ACE Limited 2004 Long-Term Incentive Plan Director Compensation Policy

Summary

ACE Limited compensates its non-management directors with an annual package totaling $170,000, split between restricted stock units and cash. Stock units, valued at $100,000, are awarded annually and vest at the next general meeting, while $70,000 is paid in cash quarterly. Additional cash retainers are provided for committee chairs, the Lead Director, and committee members. Directors may opt to receive most compensation as stock units. Shares are issued six months after a director leaves the Board. The company also matches director charitable donations up to $10,000 per year.
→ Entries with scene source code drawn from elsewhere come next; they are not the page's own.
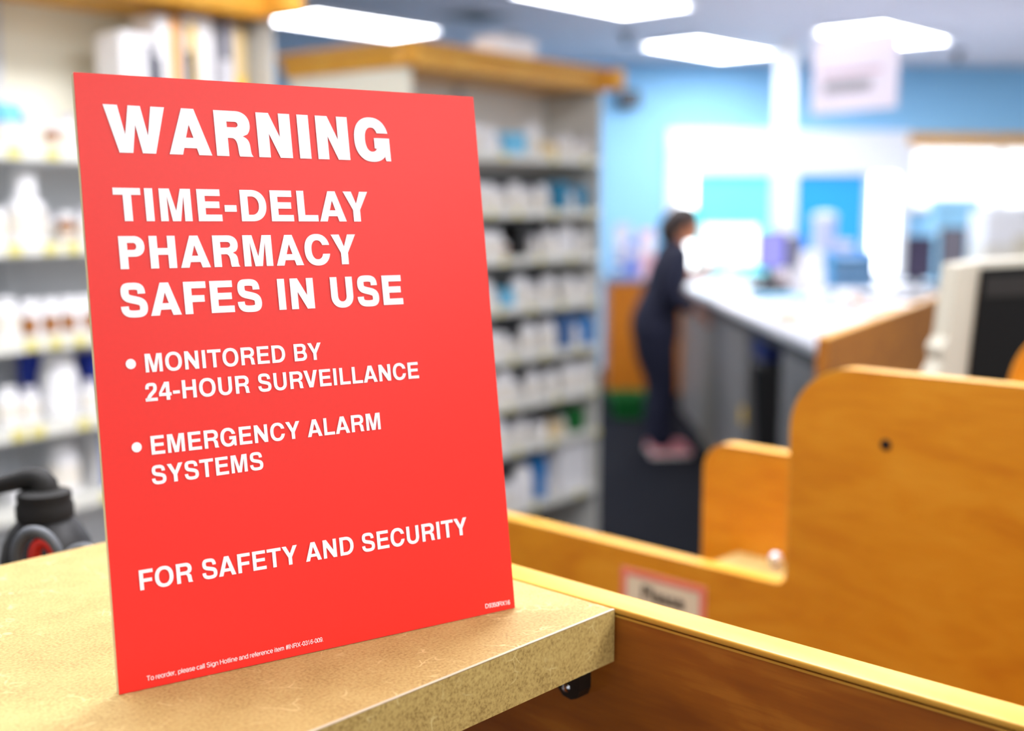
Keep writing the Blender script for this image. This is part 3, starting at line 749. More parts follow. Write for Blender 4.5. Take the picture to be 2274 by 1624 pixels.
cc = casept(2300, 945, 0)
MB().box(cc.x - .07, cc.x + .12, cc.y + .0, cc.y + .06, 1.0506, zcase + .012).box(cc.x - .1, cc.x + .15, cc.y - .03, cc.y + .12, 1.0506, 1.065).build('stand', M_LGREY, t)
t = thing('service_counter', 'white counter under the black screen', 'counter')
MB().box(.70, 1.7, 1.6, 2.05, 1.02, 1.05, .004).build('countertop', M_LAMIN, t)
MB().box(.74, 1.66, 1.66, 2.02, 0, 1.02).build('base', M_GREYLAM, t)

# ------------------------------------------------------------------ things just behind the worktop: pump dispenser, scissors in a cup
t = thing('side_counter', 'low grey counter behind the tan worktop', 'counter', (0, 0, 0), GRZ)
MB().box(-.6, .42, .72, 1.15, .97, 1.0, .003).build('countertop', M_GREYLAM, t)
MB().box(-.55, .37, .75, 1.12, 0, .97).build('base', M_GREYLAM, t)
dp = .865
def P(x, y, off=0.0): return at(x, y, dp + off)
c = P(102, 1170); ox, oy = c.x, c.y
t = thing('pump_bottle', 'black pump bottle with a bent spout behind the tan worktop', 'bottle', (ox, oy, 1.0006))
mm = dp / FPX
def zpx(y): return P(102, y).z - 1.0
MB().lathe([(.030, 0), (.033, .004), (.033, zpx(1240)), (.0305, zpx(1205)), (.0255, zpx(1175)), (.021, zpx(1158)), (.0185, zpx(1150))], 32).build('bottle_body', mat('charcoal_bottle', (36, 36, 38), .5, var=.1), t, True)
MB().lathe([(.0188, zpx(1151)), (.0205, zpx(1148)), (.0205, zpx(1122)), (.0188, zpx(1112)), (.0195, zpx(1102)), (.019, zpx(1092)), (.0125, zpx(1088))], 28).build('collar', M_RUBBER, t, True)
sp = [(P(100, 1105) - Vector((ox, oy, 1.0))), (P(100, 1090) - Vector((ox, oy, 1.0)))]
for (x, y) in ((98, 1078), (90, 1069), (76, 1064), (58, 1066), (36, 1071), (10, 1077), (-30, 1088), (-60, 1100)):
    sp.append(P(x, y) - Vector((ox, oy, 1.0)))
MB().tube(sp, [.0105, .0102, .0098, .0094, .0088, .0080, .0072, .0066, .0062, .006], 18).build('spout', M_RUBBER, t, True)
# cup and scissors
dp2 = .768
c = at(70, 1330, dp2)
t = thing('pen_cup', 'grey cup holding scissors behind the tan worktop', 'cup', (c.x, c.y, 1.0006))
MB().lathe([(.030, 0), (.034, .10), (.032, .10), (.028, .004), (.001, .004)], 28).build('wall', M_DGREY, t, True)
t = thing('scissors', 'scissors with grey and red ring handles standing in a cup', 'scissors', (c.x, c.y, 1.006))
o3 = Vector((c.x, c.y, 1.006))
def ringpts(cx, cy, rx, ry, rot, n=28):
    out = []
    for i in range(n + 1):
        a = 2 * math.pi * i / n
        x, y = rx * math.cos(a), ry * math.sin(a)
        out.append(at(cx + x * math.cos(rot) - y * math.sin(rot), cy + x * math.sin(rot) + y * math.cos(rot), dp2) - o3)
    return out
for (cx, cy, rx, ry, rot) in ((84, 1246, 46, 66, -.25), (178, 1262, 36, 46, .5)):
    h = MB().tube(ringpts(cx, cy, rx, ry, rot), .0042, 12, False).build('handle', M_DGREY, t, True)
    MB().tube(ringpts(cx + 19, cy + 2, rx - 21, ry - 21, rot), .0042, 12, False).build('inner_grip', M_REDGRIP, h, True)
for (x0, x1) in ((96, 92), (150, 74)):
    q0, q1 = at(x0, 1292, dp2) - o3, Vector((0.004 if x1 > 80 else -.004, 0, .004))
    MB().tube([q0, q0.lerp(q1, .5), q1], [.0045, .0035, .0012], 8).build('blade', M_CHROME, t, True)

# ------------------------------------------------------------------ pharmacy shelving
def shelving(name, label, loc, rz, s0, s1, zs, depth, back_cream, end_w, full=None):
    t = thing(name, label, 'shelving', (loc.x, loc.y, 0), rz)
    L_ = s1 - s0; full = full or depth
    zt = 2.035
    MB().box(s0, s1, depth, depth + .02, 1.70, zt).build('back_panel', M_CREAM if back_cream else mat('white_steel', (240, 238, 234), .55), t)
    MB().box(s0, s1, depth, depth + .02, .05, 1.70).build('back_panel', M_GREYSTEEL if back_cream else mat('shadow_grey_steel', (118, 120, 122), .6), t)  # far unit's back darkened in colour for the shade between shelves
    MB().box(s0 - .025, s0, -.01, full + .02, 0, zt).build('side_panel', M_CREAM, t)
    MB().box(s1, s1 + .014, -end_w, full + .02, 0, zt).build('side_panel', M_SHELF, t)
    MB().box(s0, s1, .02, depth, 0, .10).build('plinth', M_DGREY, t)
    n = max(2, int(round(L_ / .6)))
    for i in range(1, n):
        x = s0 + L_ * i / n
        MB().box(x - .012, x + .012, depth - .025, depth - .0005, .10, zt).build('upright', M_GREYSTEEL, t)
    shelves = []
    for z in zs:
        sh_ = MB().box(s0, s1, 0, depth - .026, z - .018, z, .002, 1).build('shelf', M_SHELF, t)
        MB().box(s0, s1, -.008, 0, z - .028, z + .004, .0015, 1).build('label_strip', M_STRIP, sh_)
        shelves.append(sh_)
    # crown with a return on both ends
    b = MB(); y0 = -.05; hgt = .085
    prc = [(0, 0), (.012, .02), (.02, .055), (.045, .07), (.045, hgt), (-.03, hgt), (-.03, 0)]
    b.prism(prc, lambda x, y, w: Vector((s0 - .06 + w, y0 - x + .03, zt + y)), L_ + .03)
    b.prism(prc, lambda x, y, w: Vector((s0 - .03 - x, y0 - .01 + w, zt + y)), full + .09)
    b.box(s1 - .03, s1 + .012, -end_w - .12, full, zt, zt + hgt, .008)
    b.box(s0, s1, 0, full + .02, zt, zt + .02)
    b.build('crown', M_CROWN, t)
    return t, shelves

ZS_L = (1.68, 1.472, 1.261, 1.067, .885, .62, .35)
ZS_M = (1.755, 1.54, 1.357, 1.163, .966, .776, .594, .345)
PL, RZL = at(100, 540, 2.6), R(54)
PM, RZM = at(1330, 500, 5.0), R(50)
DL, NL = Vector((math.cos(RZL), math.sin(RZL), 0)), Vector((math.sin(RZL), -math.cos(RZL), 0))
DM, NM = Vector((math.cos(RZM), math.sin(RZM), 0)), Vector((math.sin(RZM), -math.cos(RZM), 0))
SHL, shl = shelving('pharmacy_shelving', 'tall cream and grey shelving with an orange crown beyond the black pump bottle', PL, RZL, -.55, .655, ZS_L, .26, True, .03)
SHM, shm = shelving('pharmacy_shelving', 'long white shelving full of bottles between the red sign and the woman', PM, RZM, -1.13, .0, ZS_M, .30, False, .0, .60)
def on_shelf(x, y, P0, D, N, back):
    p_ = onplane(x, y, P0 - N * back, N); return p_, (p_ - P0).dot(D)
# yellow shelf tags (sub-parts of each shelf)
def tags(shelves, zs, P0, D, N, xs_by):
    for sh_, z, xs in zip(shelves, zs, xs_by):
        for x in xs:
            y = 330
            p_ = onplane(x, 500, P0 + N * .008, N); s = (p_ - P0).dot(D)
            MB().box(s - .016, s + .016, -.0105, -.008, z - .024, z + .001).build('price_tag', M_YTAG, sh_)
tags(shl, ZS_L, PL, DL, NL, [(40, 125), (30, 110, 160), (55, 110, 165), (15, 60, 165), (20, 210), (), ()])
tags(shm, ZS_M, PM, DM, NM, [(1120, 1230, 1300), (1090, 1150, 1230, 1310), (1120, 1200, 1270), (1110, 1180, 1250, 1320), (1140, 1210, 1290), (1130, 1240, 1320), (1150, 1230, 1330), (1190, 1290)])

# bottle kinds, built once at true size (height 1 unit scaled per copy is avoided: each kind has own mesh)
PROTO = {}
def proto(kind):
    if kind in PROTO: return PROTO[kind]
    parts = []
    if kind == 'white_bottle':
        parts = [('body', M_WHITEP, [(.0005, 0), (.021, 0), (.0225, .002), (.0225, .052), (.021, .058), (.015, .063)], False), ('cap', M_GREYP, [(.0165, .063), (.017, .064), (.017, .079), (.0155, .081), (.0005, .081)], False), ('label', M_PAPERL, [(.0228, .012), (.0228, .045)], True)]
    elif kind == 'wide_bottle':
        parts = [('body', M_WHITEP, [(.0005, 0), (.034, 0), (.036, .003), (.036, .072), (.033, .082), (.024, .088)], False), ('cap', M_WHITEP, [(.026, .088), (.027, .089), (.027, .106), (.025, .108), (.0005, .108)], False), ('label', M_PAPERL, [(.0363, .015), (.0363, .064)], True)]
    elif kind == 'amber_bottle':
        parts = [('body', M_AMBER, [(.0005, 0), (.021, 0), (.022, .002), (.022, .05), (.019, .057), (.016, .060)], False), ('cap', M_WHITEP, [(.0195, .058), (.020, .059), (.020, .078), (.0185, .080), (.0005, .080)], False), ('label', M_PAPERL, [(.0223, .010), (.0223, .028)], True)]
    elif kind == 'brown_label_bottle':
        parts = [('body', M_WHITEP, [(.0005, 0), (.021, 0), (.0225, .002), (.0225, .054), (.021, .059), (.016, .062)], False), ('cap', M_WHITEP, [(.0195, .060), (.0205, .061), (.0205, .080), (.019, .082), (.0005, .082)], False), ('label', M_AMBER, [(.0228, .006), (.0228, .044)], True)]
    elif kind == 'tall_bottle':
        parts = [('body', M_WHITEP, [(.0005, 0), (.040, 0), (.043, .004), (.043, .082), (.038, .090), (.024, .097)], False), ('cap', M_WHITEP, [(.0245, .097), (.026, .098), (.026, .152), (.023, .157), (.0005, .156)], False), ('label', M_PAPERL, [(.0433, .02), (.0433, .07)], True)]
    elif kind == 'jug_bottle':
        parts = [('body', M_WHITEP, [(.0005, 0), (.042, 0), (.045, .004), (.045, .090), (.041, .112), (.034, .122)], False), ('cap', M_WHITEP, [(.035, .120), (.036, .121), (.036, .142), (.028, .150), (.0005, .152)], False), ('label', M_WHITEP, [(.0453, .02), (.0453, .08)], True)]
    elif kind == 'blue_capped_bottle':
        parts = [('body', M_GREYP, [(.0005, 0), (.032, 0), (.034, .003), (.034, .048), (.030, .056)], False), ('cap', M_SKYB, [(.031, .055), (.032, .056), (.032, .090), (.028, .096), (.0005, .098)], False), ('label', M_PAPERL, [(.0343, .01), (.0343, .04)], True)]
    out = []
    for nm, m, pr_, op in parts:
        b_ = MB()
        if nm == 'label' and kind == 'brown_label_bottle':
            b_.loft([[Vector((r_ * math.cos(a_), r_ * math.sin(a_), z_)) for a_ in [R(-42 + 84 * i / 10) for i in range(11)]] for r_, z_ in pr_], False, False, False)
        else: b_.lathe(pr_, 22, cap=not op)
        ob = b_.build(nm, m, None, True); out.append((nm, ob.data)); bpy.data.objects.remove(ob)
    PROTO[kind] = out
    return out
NAMEK = {'white_bottle': 'pill_bottle', 'wide_bottle': 'pill_bottle', 'amber_bottle': 'amber_bottle', 'brown_label_bottle': 'pill_bottle', 'tall_bottle': 'tall_bottle', 'jug_bottle': 'jug', 'blue_capped_bottle': 'blue_capped_bottle'}
def bottle(kind, s, z, P0, D, N, back, label, group, scale=1.0, cat='bottle'):
    p_ = P0 + D * s - N * back
    t_ = thing(NAMEK[kind], label, cat, (p_.x, p_.y, z + .0006), rng.uniform(0, 6) if kind != 'brown_label_bottle' else R(-60) + rng.uniform(-.35, .35), group)
    t_.scale = (scale, scale, scale)
    for nm, me in proto(kind):
        o_ = bpy.data.objects.new(nm, me); COL.objects.link(o_); o_.parent = t_
    return t_
BOXME = {}
def carton(s, w, h, dpt, z, P0, D, N, back, rz, label, group, m, band=None, bandm=None, name='carton', cat='box'):
    p_ = P0 + D * s - N * (back + dpt / 2)
    t_ = thing(name, label, cat, (p_.x, p_.y, z + .0006), rz, group)
    MB().box(-w / 2, w / 2, -dpt / 2, dpt / 2, 0, h, .0015, 1).build('box_body', m, t_)
    if band:
        for (x0, z0, x1, z1, wd_) , bm_ in zip(band, bandm):
            # a printed slanted band on the front face
            pts = [(x0 - wd_ / 2, z0), (x0 + wd_ / 2, z0), (x1 + wd_ / 2, z1), (x1 - wd_ / 2, z1)]
            MB().prism([(a * w - w / 2, q * h) for a, q in pts], lambda x, y, q: Vector((x, -dpt / 2 - q, y)), .0006).build('printed_band', bm_, t_)
    return t_

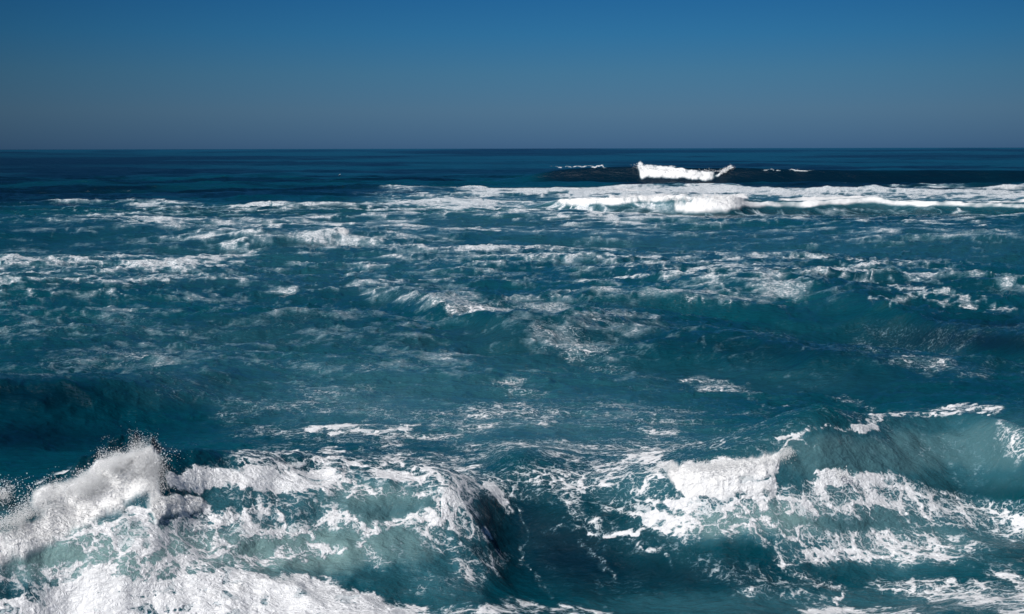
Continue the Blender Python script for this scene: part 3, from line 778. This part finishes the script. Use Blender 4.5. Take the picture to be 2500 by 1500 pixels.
# ------------------------------------------------------------------ a seabird sitting on the water, far out
def seabird(loc):
    import bmesh
    root = bpy.data.objects.new('seabird', None)
    root.location = loc
    root.rotation_euler = (0, 0, math.radians(70))
    link(root, label='tiny pale seabird floating alone on the dark open water beyond the foam', category='bird')

    def plain(name, c, rough=.7):
        m, n, l = mat(name)
        o = n.new('ShaderNodeOutputMaterial'); b = n.new('ShaderNodeBsdfPrincipled'); g = n.new('ShaderNodeNewGeometry')
        l.new(mix_rgb(n, l, noise(n, l, g.outputs['Position'], 25, 3), tuple(x * .85 for x in c), c), b.inputs['Base Color'])
        b.inputs['Roughness'].default_value = rough
        l.new(b.outputs[0], o.inputs[0])
        return m
    white, grey, yellow, dark = plain('white_feathers', (.8, .8, .8)), plain('grey_feathers', (.35, .37, .4)), plain('yellow_beak', (.7, .45, .08), .4), plain('black_wingtip', (.03, .03, .03))

    def lathe(name, rings, material, seg=16):
        co, fs = [], []
        for (x, z, ry, rz) in rings:
            for i in range(seg):
                a = 2 * math.pi * i / seg
                co.append((x, ry * math.cos(a), z + rz * math.sin(a)))
        for i in range(len(rings) - 1):
            for j in range(seg):
                k2 = (j + 1) % seg
                fs.append((i * seg + j, i * seg + k2, (i + 1) * seg + k2, (i + 1) * seg + j))
        return link(np_mesh(name, np.array(co), np.array(fs), material), root)
    lathe('body', [(-.30, .12, .004, .004), (-.26, .115, .05, .02), (-.18, .09, .085, .06), (-.05, .06, .11, .095), (.08, .06, .105, .1), (.17, .10, .07, .085), (.215, .17, .045, .055), (.235, .22, .042, .045),
                   (.25, .265, .045, .042), (.285, .27, .035, .035), (.31, .265, .012, .012), (.315, .265, .001, .001)], white)
    lathe('beak', [(.305, .262, .012, .011), (.34, .258, .008, .009), (.365, .25, .001, .001)], yellow, 8)
    for sy in (-1, 1):
        w_ = lathe('wing', [(.10, .10, .004, .01), (.06, .105, .018, .05), (-.08, .11, .02, .055), (-.22, .125, .014, .03), (-.34, .15, .004, .006)], grey)
        w_.location = (0, sy * .095, 0)
        tp = lathe('wing_tip', [(-.30, .143, .006, .012), (-.36, .155, .006, .009), (-.42, .165, .001, .001)], dark, 8)
        tp.parent = w_


bx, by, _ = at(821, 427, 0)
j = int(np.argmin(np.abs(Y0[:, 0] - by))); i_ = int(np.argmin(np.abs(X0[j] - bx)))
seabird((bx, by, float(Z[j, i_]) + .0))
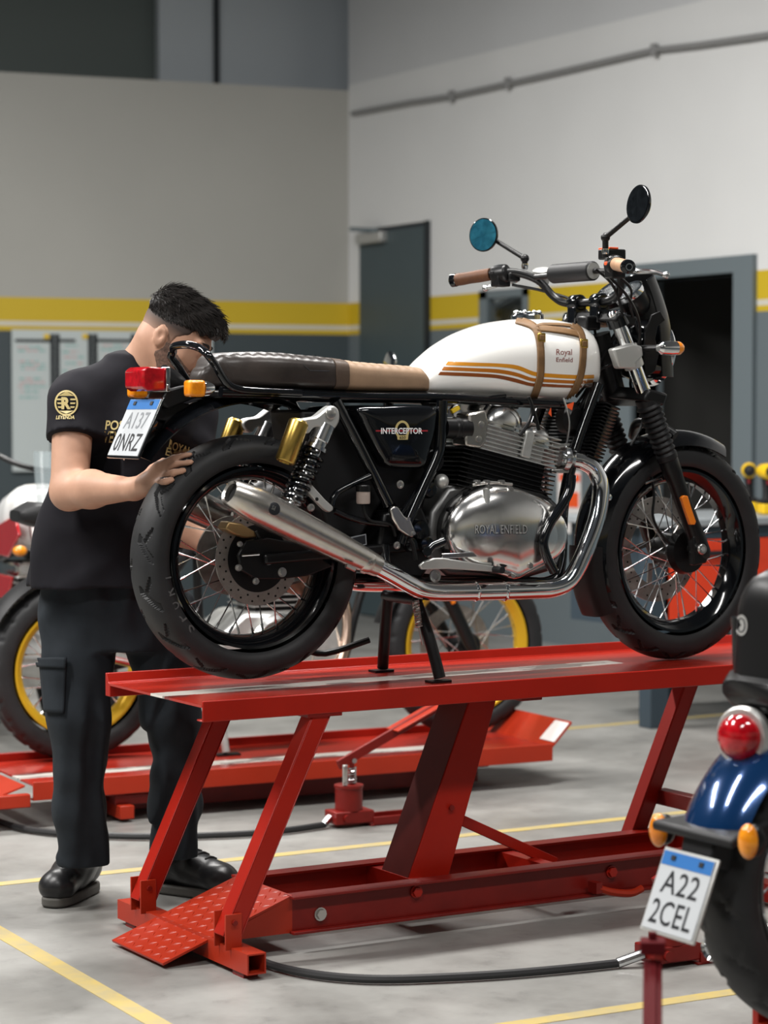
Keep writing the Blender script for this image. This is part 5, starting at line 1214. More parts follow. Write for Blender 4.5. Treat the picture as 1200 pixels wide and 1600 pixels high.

EX-10.1 2 ex-10.htm EXHIBIT 10

EXHIBIT 10.1

Director Compensation

Under the ACE Limited 2004 Long-Term Incentive Plan, director compensation, non-management directors receive $170,000 per year for their service as directors. The Company pays 60% of this fee in the form of restricted stock units having a fair market value, based on the value of the Company's Ordinary Shares, of $100,000. These stock units are awarded at the annual general meeting and will vest at the next annual general meeting. The remaining $70,000 of the annual fee to directors is paid in cash quarterly, following the general meeting. Committee chairmen receive committee chair retainers as follows: Audit-$20,000; Compensation-$10,000; and other-$5,000. The Lead Director receives a retainer of $15,000, which is in addition to any retainer received as a committee chairman. All members of the Audit Committee, other than the chairman, receive a premium of $10,000 per year and all members of the Compensation Committee, other than the chairman, $5,000 per year. Directors are not paid fees for attending regular Board or committee meetings, but,  at the discretion of the Chairman of the Board and the Lead Director, may be paid an additional $2,000 fee for each special meeting attended by telephone and $3,000 for each special meeting attended in person. The premiums for committee chairmanships, Lead Director, Audit or Compensation Committee service and special Board meeting fees are paid quarterly in cash. Directors may elect to receive all of their compensation (other than for special meetings) in the form of stock units issued on an annual basis. Ordinary Shares will be issued for stock units six months after a director's termination from the Board. Until such Ordinary Shares are issued, the stock units awarded to directors may not be sold or transferred. When the Company pays dividends on its stock, it will issue stock units to directors equivalent in value to the dividend payments that they would have received if they held stock rather than stock units.

In addition to the above described compensation, the Company has a matching contribution program for non-management directors pursuant to which the Company will match director charitable contributions to registered charities, churches or schools up to a maximum of $10,000 per year, with a $5,000 maximum per organization.